Collected material:
***
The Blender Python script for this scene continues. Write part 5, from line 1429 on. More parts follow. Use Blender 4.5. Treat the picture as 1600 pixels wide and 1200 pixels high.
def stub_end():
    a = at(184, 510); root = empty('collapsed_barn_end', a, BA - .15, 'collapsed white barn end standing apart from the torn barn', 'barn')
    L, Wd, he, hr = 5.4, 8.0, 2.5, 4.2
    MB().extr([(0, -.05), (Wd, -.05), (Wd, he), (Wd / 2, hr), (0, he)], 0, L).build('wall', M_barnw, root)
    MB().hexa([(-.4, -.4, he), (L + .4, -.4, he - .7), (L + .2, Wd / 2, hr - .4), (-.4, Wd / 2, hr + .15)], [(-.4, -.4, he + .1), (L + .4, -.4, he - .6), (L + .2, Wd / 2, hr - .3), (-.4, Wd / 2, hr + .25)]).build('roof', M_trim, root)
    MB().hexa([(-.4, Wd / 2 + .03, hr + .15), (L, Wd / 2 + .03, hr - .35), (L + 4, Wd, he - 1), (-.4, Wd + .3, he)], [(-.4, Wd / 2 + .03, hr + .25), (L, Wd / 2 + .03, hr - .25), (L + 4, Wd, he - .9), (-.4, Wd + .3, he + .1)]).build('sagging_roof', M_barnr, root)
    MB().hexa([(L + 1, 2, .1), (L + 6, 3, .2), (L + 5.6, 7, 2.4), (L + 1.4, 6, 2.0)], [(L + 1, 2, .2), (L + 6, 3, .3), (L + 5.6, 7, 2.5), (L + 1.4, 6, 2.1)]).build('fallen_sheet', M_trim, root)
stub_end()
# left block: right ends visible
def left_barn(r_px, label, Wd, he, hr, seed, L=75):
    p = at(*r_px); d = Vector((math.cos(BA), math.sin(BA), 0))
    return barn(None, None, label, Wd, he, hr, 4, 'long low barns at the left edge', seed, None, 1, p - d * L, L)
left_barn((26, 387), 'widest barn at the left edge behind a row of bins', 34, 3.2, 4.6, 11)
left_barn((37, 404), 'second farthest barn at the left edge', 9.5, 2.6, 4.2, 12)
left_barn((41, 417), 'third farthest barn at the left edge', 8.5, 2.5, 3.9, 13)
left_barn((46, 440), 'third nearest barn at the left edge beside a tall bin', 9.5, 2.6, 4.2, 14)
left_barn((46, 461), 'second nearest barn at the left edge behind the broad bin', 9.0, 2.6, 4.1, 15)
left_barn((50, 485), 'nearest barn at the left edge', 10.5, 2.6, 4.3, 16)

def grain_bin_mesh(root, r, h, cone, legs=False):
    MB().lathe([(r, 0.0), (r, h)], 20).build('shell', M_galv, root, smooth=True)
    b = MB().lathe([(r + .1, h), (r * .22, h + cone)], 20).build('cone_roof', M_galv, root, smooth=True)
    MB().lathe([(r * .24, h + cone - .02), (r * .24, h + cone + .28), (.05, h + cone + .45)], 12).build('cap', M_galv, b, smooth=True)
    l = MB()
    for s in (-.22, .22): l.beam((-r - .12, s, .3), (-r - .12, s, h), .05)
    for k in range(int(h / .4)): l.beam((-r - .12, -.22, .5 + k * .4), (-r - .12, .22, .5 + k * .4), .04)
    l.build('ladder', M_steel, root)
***
Work required: Reproduce the material exactly, with every line intact.

Task answer:
The Blender Python script for this scene continues. Write part 5, from line 1429 on. More parts follow. Use Blender 4.5. Treat the picture as 1600 pixels wide and 1200 pixels high.
def stub_end():
    a = at(184, 510); root = empty('collapsed_barn_end', a, BA - .15, 'collapsed white barn end standing apart from the torn barn', 'barn')
    L, Wd, he, hr = 5.4, 8.0, 2.5, 4.2
    MB().extr([(0, -.05), (Wd, -.05), (Wd, he), (Wd / 2, hr), (0, he)], 0, L).build('wall', M_barnw, root)
    MB().hexa([(-.4, -.4, he), (L + .4, -.4, he - .7), (L + .2, Wd / 2, hr - .4), (-.4, Wd / 2, hr + .15)], [(-.4, -.4, he + .1), (L + .4, -.4, he - .6), (L + .2, Wd / 2, hr - .3), (-.4, Wd / 2, hr + .25)]).build('roof', M_trim, root)
    MB().hexa([(-.4, Wd / 2 + .03, hr + .15), (L, Wd / 2 + .03, hr - .35), (L + 4, Wd, he - 1), (-.4, Wd + .3, he)], [(-.4, Wd / 2 + .03, hr + .25), (L, Wd / 2 + .03, hr - .25), (L + 4, Wd, he - .9), (-.4, Wd + .3, he + .1)]).build('sagging_roof', M_barnr, root)
    MB().hexa([(L + 1, 2, .1), (L + 6, 3, .2), (L + 5.6, 7, 2.4), (L + 1.4, 6, 2.0)], [(L + 1, 2, .2), (L + 6, 3, .3), (L + 5.6, 7, 2.5), (L + 1.4, 6, 2.1)]).build('fallen_sheet', M_trim, root)
stub_end()
# left block: right ends visible
def left_barn(r_px, label, Wd, he, hr, seed, L=75):
    p = at(*r_px); d = Vector((math.cos(BA), math.sin(BA), 0))
    return barn(None, None, label, Wd, he, hr, 4, 'long low barns at the left edge', seed, None, 1, p - d * L, L)
left_barn((26, 387), 'widest barn at the left edge behind a row of bins', 34, 3.2, 4.6, 11)
left_barn((37, 404), 'second farthest barn at the left edge', 9.5, 2.6, 4.2, 12)
left_barn((41, 417), 'third farthest barn at the left edge', 8.5, 2.5, 3.9, 13)
left_barn((46, 440), 'third nearest barn at the left edge beside a tall bin', 9.5, 2.6, 4.2, 14)
left_barn((46, 461), 'second nearest barn at the left edge behind the broad bin', 9.0, 2.6, 4.1, 15)
left_barn((50, 485), 'nearest barn at the left edge', 10.5, 2.6, 4.3, 16)

def grain_bin_mesh(root, r, h, cone, legs=False):
    MB().lathe([(r, 0.0), (r, h)], 20).build('shell', M_galv, root, smooth=True)
    b = MB().lathe([(r + .1, h), (r * .22, h + cone)], 20).build('cone_roof', M_galv, root, smooth=True)
    MB().lathe([(r * .24, h + cone - .02), (r * .24, h + cone + .28), (.05, h + cone + .45)], 12).build('cap', M_galv, b, smooth=True)
    l = MB()
    for s in (-.22, .22): l.beam((-r - .12, s, .3), (-r - .12, s, h), .05)
    for k in range(int(h / .4)): l.beam((-r - .12, -.22, .5 + k * .4), (-r - .12, .22, .5 + k * .4), .04)
    l.build('ladder', M_steel, root)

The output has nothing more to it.